18 January 2012

Filofax 2012 News

A side-street cafe, dusk falling rapidly. A man approached my table. His wide-brimmed felt hat was pulled down hiding his face, his dark trench-coat cinched into his waist. He turned his head left and quickly right, as if fearing somebody, or something, was following him. He hesitated, but with one more glance backwards, slid into the seat opposite me.

'Mr Philofaxy?'


'I have something for you,' he whispered.

He reached inside his coat and produced a large plain brown envelope. He glanced down at it. His hand was suspended in the air, as if reluctant to take the next step. He placed it on the table, his hand still on the envelope. The tendons on the back of his arched hand cast little shadow valleys in the subdued light. With a jerky movement, he thrust the envelope across the table.

'This envelope contains information vital to the well-being of your community. I cannot over-emphasise how important it is. But you must be careful.'

I pulled the flap open and inserted my fingers into the envelope.

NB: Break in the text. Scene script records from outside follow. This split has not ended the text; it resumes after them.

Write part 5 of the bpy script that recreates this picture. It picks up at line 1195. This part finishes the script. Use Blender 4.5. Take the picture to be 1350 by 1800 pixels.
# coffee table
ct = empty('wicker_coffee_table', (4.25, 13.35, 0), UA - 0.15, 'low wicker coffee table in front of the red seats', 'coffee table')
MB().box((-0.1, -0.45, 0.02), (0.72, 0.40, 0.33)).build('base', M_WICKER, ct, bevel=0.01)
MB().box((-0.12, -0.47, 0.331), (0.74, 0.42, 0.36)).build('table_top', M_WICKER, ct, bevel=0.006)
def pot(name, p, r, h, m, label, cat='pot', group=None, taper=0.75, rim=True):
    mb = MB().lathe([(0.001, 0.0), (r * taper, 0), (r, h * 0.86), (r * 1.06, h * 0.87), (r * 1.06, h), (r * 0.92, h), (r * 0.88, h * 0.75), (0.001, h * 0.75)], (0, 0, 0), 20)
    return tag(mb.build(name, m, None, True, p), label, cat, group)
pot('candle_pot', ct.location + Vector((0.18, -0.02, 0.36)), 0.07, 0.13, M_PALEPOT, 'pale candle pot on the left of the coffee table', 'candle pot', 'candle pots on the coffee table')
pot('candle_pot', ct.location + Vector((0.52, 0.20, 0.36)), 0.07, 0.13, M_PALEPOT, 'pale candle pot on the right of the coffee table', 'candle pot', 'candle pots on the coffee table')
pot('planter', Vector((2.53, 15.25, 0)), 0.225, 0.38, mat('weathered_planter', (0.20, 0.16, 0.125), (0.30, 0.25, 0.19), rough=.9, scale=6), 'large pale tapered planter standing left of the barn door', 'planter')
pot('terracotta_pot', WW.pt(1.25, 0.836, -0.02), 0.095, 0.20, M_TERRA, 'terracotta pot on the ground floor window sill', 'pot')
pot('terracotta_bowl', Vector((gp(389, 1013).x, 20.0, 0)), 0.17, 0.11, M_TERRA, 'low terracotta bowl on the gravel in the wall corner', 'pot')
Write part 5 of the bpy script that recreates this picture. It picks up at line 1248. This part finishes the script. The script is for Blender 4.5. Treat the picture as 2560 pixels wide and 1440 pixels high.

'No!' he hissed at me. 'You can't read it here. You never know who's watching this cafe.' His eyes darted around and settled back to me. 'Take it home to read. But shut the curtains and bolt your door.'

I looked at him, trying to guess at what was behind his dramatic manner. What could be such a secret that it made him so frightened?

Almost to reassure him, I smiled and replied with a simple 'I understand.'

He touched the brim of his hat, looked around once more, stood up and made for the door. I followed him to the entrance, but when I looked up and down the street lit by dull orange lights, I could see nothing.

I looked at the envelope. It could only contain a few sheets of paper. I folded it and thrust it into my pocket. I finished the last of my coffee, dropped some coins in the saucer and got to my feet. I tried to act unconcerned, even throwing a quick smile at the waitress, but my hand trembled. Once out of the door, I hurried around the corner where I'd parked my car in the shadow of a warehouse. As I stood in front of the corrugated steel door, I wanted to rip the envelope open. I looked up and down. The street was deserted. But I remembered what my contact had said. After the risk he'd taken, I had to tamp down my curiosity. If I gave in now, somebody could so easily come along and snatch it out of my hand.

I only drove through one red light. My mind was so full of thoughts chasing each other that I didn't see it. The tyres screeched in protest as I braked hard on my driveway. I ran across the gravel, fumbling with my front door key, dropped it, but managed to open the lock at the second attempt. I slid my coat off and left it lying in a heap in the hallway. In my office, I locked the door, threw myself into the chair and opened the envelope.

I read the pages inside wide eyed..... the details of the new 2012 Filofax range......


  1. um, I think I missed something. Where are the details?

  2. Steve!!!

    Nothing like building suspense...

  3. Well that was just plain cruel!

  4. wow, great suspense narrative, you should write a book pronto!!!!!!!!!!

  5. Very cruel! Nice teaser, though.

  6. LOL that was great!
    Now what?


    Tomorrow gran finale? :D

  7. Quand le vin est tiré, il faut le boire.

  8. Oh Steve - nicely done!!! Can't wait for the sequel!

    I hope it's worth the wait!

  9. Nooooo! You can't stop there!

  10. Rene
    Thank you I think that is the key to cracking the code.......


  11. If I wasn't glued to this blog enough already!

  12. HAHAHAHAHA Steve you are so funny!!!! That really made me smile whilst trying to get out of bed this morning!!!

  13. ha ha ha! I'm several time zones behind you, so I didn't see Part 1 last night before I went to bed, but Part 2 was posted when I got up. So no cruel suspense for me. But awesome story!

  14. Fantastic. Brilliant build-up.

  15. Reminded me of a tv show, aired when I was small, based on an original radio show, called Dick Barton Special Agent. I still remember the Dick Barton music. The cliff hangers each week were just great and what made it so good!!! Those were the days!!! Thanks for the cheery reminder and the little giggle Steve. xx

  16. Thank you, everybody, for the comments about the suspense writing. It was Steve's idea, but I thoroughly enjoyed polishing the story up.

    In my books, I like writing the action bits, especially when something really, really bad is about to happen...

  17. You only drove through one red light? Clearly you don't come from Wellington, New Zealand! Running red lights seems to get more prolific every day in this town!